Minimum colors = minimum exam days needed

Summary: When to Use What

Scenario	Representation	Algorithm	Time Complexity
Sparse graph (SNS)	Adjacency list	BFS (friend recommendation)	O(V + E)
Dense graph (small complete)	Adjacency matrix	-	O(V²) space
Shortest path (unweighted)	List	BFS	O(V + E)
Shortest path (weighted)	List	Dijkstra	O((V + E) log V)
Course prerequisites	List	Topological sort	O(V + E)
Cycle detection	List	DFS	O(V + E)
Number of components	List	DFS/BFS	O(V + E)
Minimum cost connection	List	Kruskal/Prim	O(E log E)
Scheduling	List	Graph coloring	O(V² + E)

Core insight: Almost always use adjacency list. BFS for shortest distance, DFS for path exploration and cycles.

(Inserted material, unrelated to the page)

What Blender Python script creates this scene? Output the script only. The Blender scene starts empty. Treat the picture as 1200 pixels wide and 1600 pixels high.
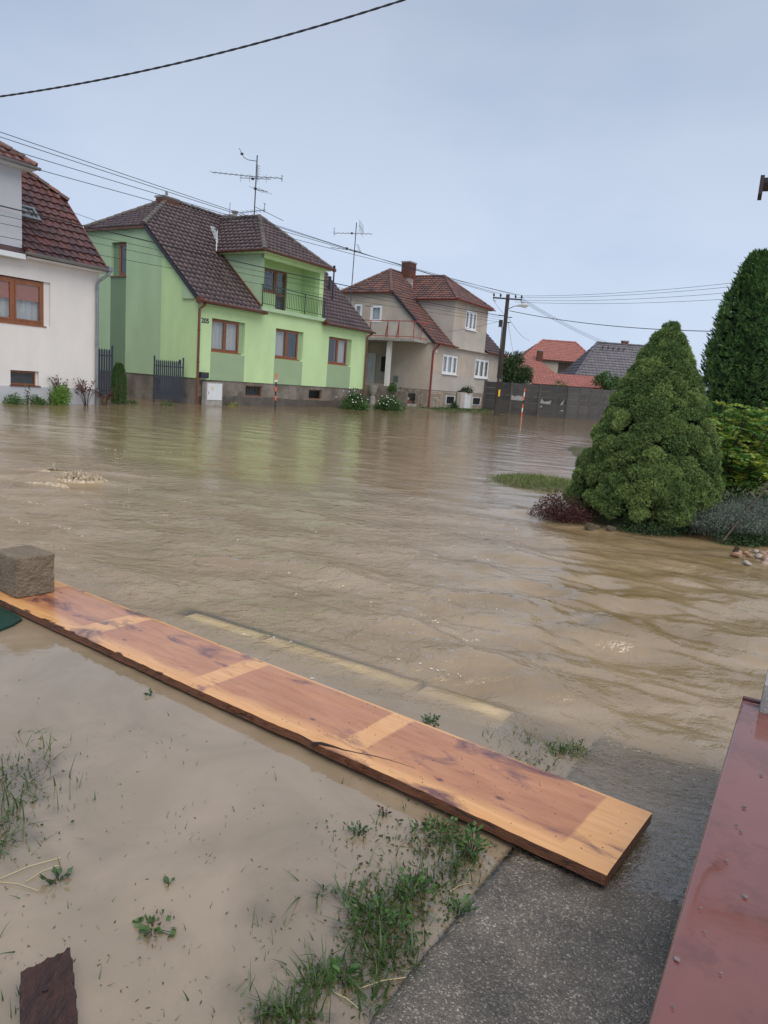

Closing: "The world is a graph"

Initially thought "What does a subway map have to do with my code?"

Six months later, things I've built with graphs:

Friend recommendation system (BFS, 2nd-degree search)
Social feed ranking (PageRank variant)
Task dependency management (topological sort)
Network failure detection (connected components)
Delivery shortest route (Dijkstra)

Key takeaways:

Tree vs Graph: Tree is hierarchy, graph is relationships
Matrix vs List: 90% of the time, use list (sparse graphs)
BFS vs DFS: BFS for levels/shortest, DFS for depth/cycles
visited Set essential: Without it, infinite loops
Directionality matters: Follow (directed) vs Friends (undirected)

The moment it clicked: "All relationships are graphs." Facebook, YouTube, Google, Uber... all running on graphs.

When facing new problems, just ask: "What are the vertices and what are the edges?" The answer becomes clear.

"This looks familiar..." → It's a graph.